Ele fez uma série de
coisas que mostra bem o que é esse processo.
Uma mentira mal construída.
Mas a
justiça é dominada por forças e não precisa de muita coisa pra condenar alguém.
Foi o que aconteceu.
Por exemplo, na denúncia
inicial do Ministério Público nem havia o crime de corrupção de menores.
Isso
foi incluído pelo juiz depois.
Isso fez aumentar a pena para sete anos, e assim
pode condenar a regime fechado.
A maioria das pessoas é de
estudante e moradores de favela.
Se for colocar em categoria de classe, é
classe média baixa.
Eu ainda nem tive tempo de ler a sentença, porque como uma
pessoa comum, eu tenho meu trabalho, minha vida, meus filhos, tenho que cuidar
de casa.
Eu não conseguir parar ainda.
[Minha companheira] é
militante política e somos do mesmo grupo.
Atuamos no Sindicato dos
Profissionais da Educação, que reúne profissionais da rede pública.
Ela não
está no grupo dos 23.
Tenho uma bebê de um ano e sete meses e tem meus dois
enteados, que eu busco na escola, faço comida, porque minha esposa trabalha
manhã e tarde e eu trabalho manhã e noite.

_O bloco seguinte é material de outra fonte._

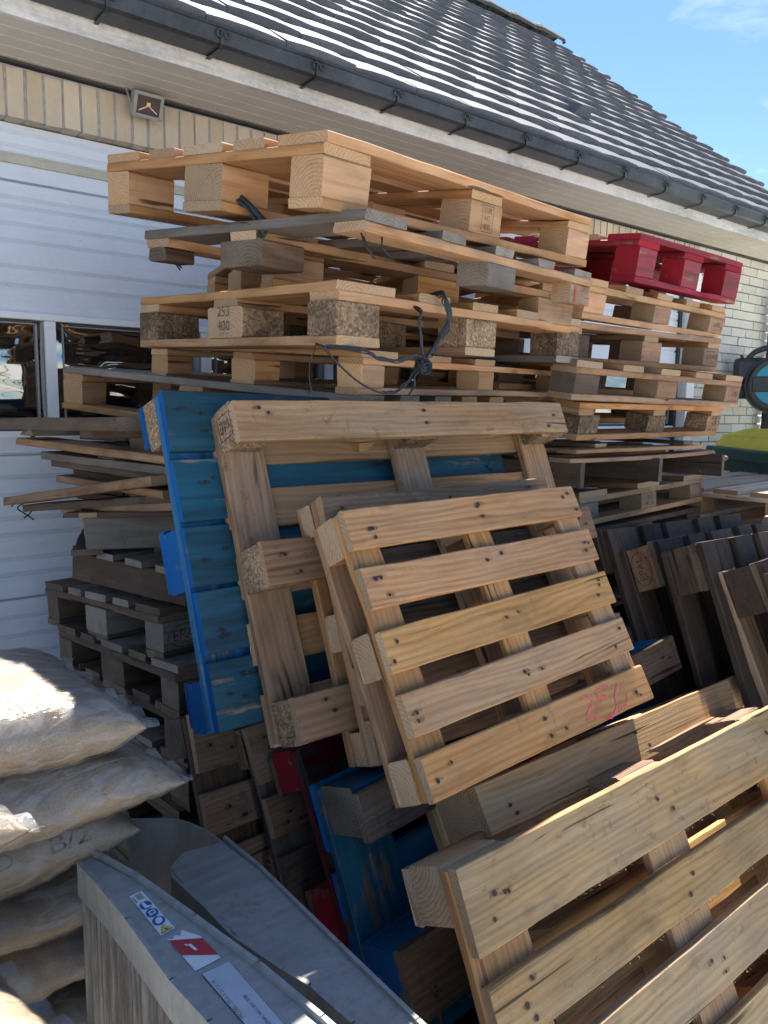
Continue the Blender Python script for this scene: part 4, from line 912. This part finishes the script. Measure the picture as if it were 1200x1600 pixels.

Um processo desse tumultua
nossa vida.
É uma agressão muito forte e instaura uma situação de pânico em
algumas pessoas.
Você tem uma ficha criminal e isso te prejudica em milhões de
coisas, além da imagem que fica pra muitas pessoas, como se a gente gente fosse
alguém violento, criminoso, que não tem nada a ver conosco.
Pensando no futuro, como
ficaria a minha vida?
Minha companheira ficaria sobrecarregada sozinha,
cuidando das crianças?
Nós somos pessoas normais que estão sendo criminalizadas
e de uma forma que ataca nossa família inteira.